Orion-the-Absol Feb 24 @ 3:47pm 
I don't think -DREAM DIARY- is as bad as some people make it out to be. Instead of a replacement, I see it as a separate experience from the original game. Those are my honest thoughts, contrary to what some people are saying. They might accuse people who liked the game to be "shills" or just have this preset mind that the game is going to be good anyway because nostalgia goggles. These are just some obnoxiously paranoid rantings in an attempt to discredit anyone who likes the game, in a similar vein to political mudslinging. This had been happening before and after release. They came in, knowing they're not going to like the game. And here they are, not liking the game and complaining about it. They also go out of their way to convince people that Kadokawa is not to be trusted and Kikiyama was never involved with the game, despite having little insider info and no proof. Best thing to do is just filter out the noise and make your own judgements. It's a waste of energy to humor them
Orion-the-Absol Feb 24 @ 3:45pm 
@Omoikane: Thank you for reading. I try not to make too many "the original did it better" comments because I wouldn't be looking at the game on its own merits. That'd be like saying my next cheeseburger is bad because it doesn't taste as good as my last one, even though it doesn't actually taste that awful. Comparisons are inevitable for a game like this, but the actual quality of the game shouldn't be judged solely on how it compares to its source material. That wouldn't be fair at all.
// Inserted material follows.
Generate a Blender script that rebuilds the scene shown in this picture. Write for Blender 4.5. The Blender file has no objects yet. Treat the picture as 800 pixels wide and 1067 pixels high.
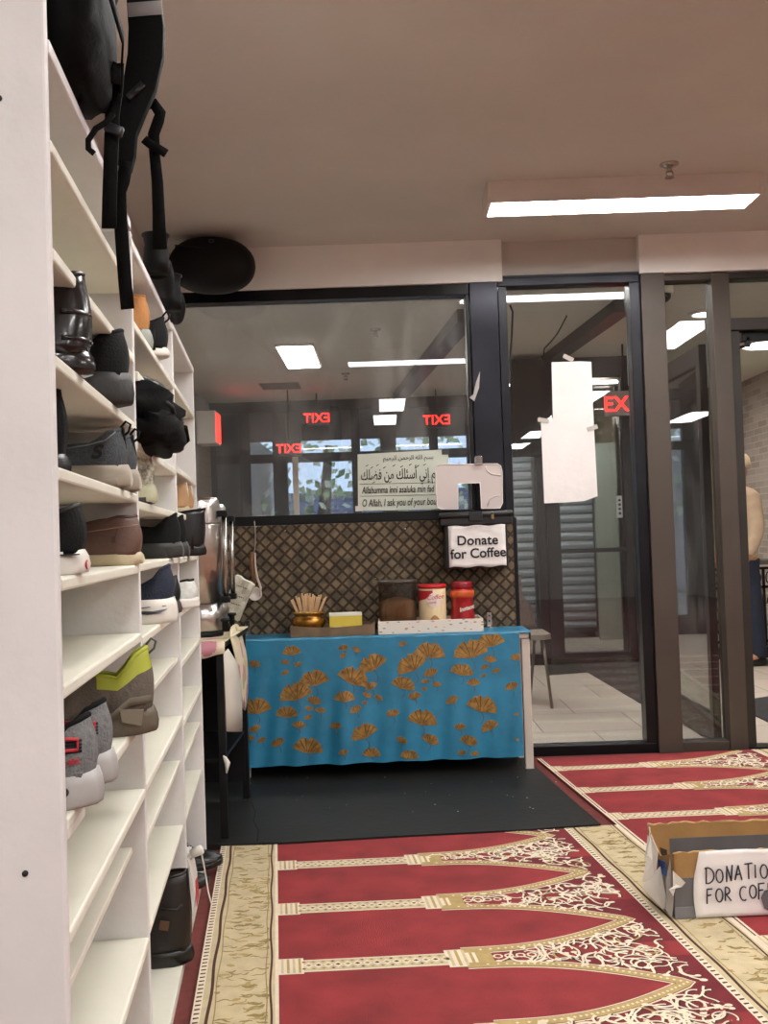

They're two different games that so happen to be part of the same franchise. That's like saying Zelda II is a terrible game because it doesn't play anything like the first Zelda. But if you don't let the comparisons cloud your judgment, Zelda II is actually a pretty decent game.
Omoikane Feb 24 @ 5:32am 
Thanks for one of the best reviews of this game. I felt like you kept your views as unbaised as you could.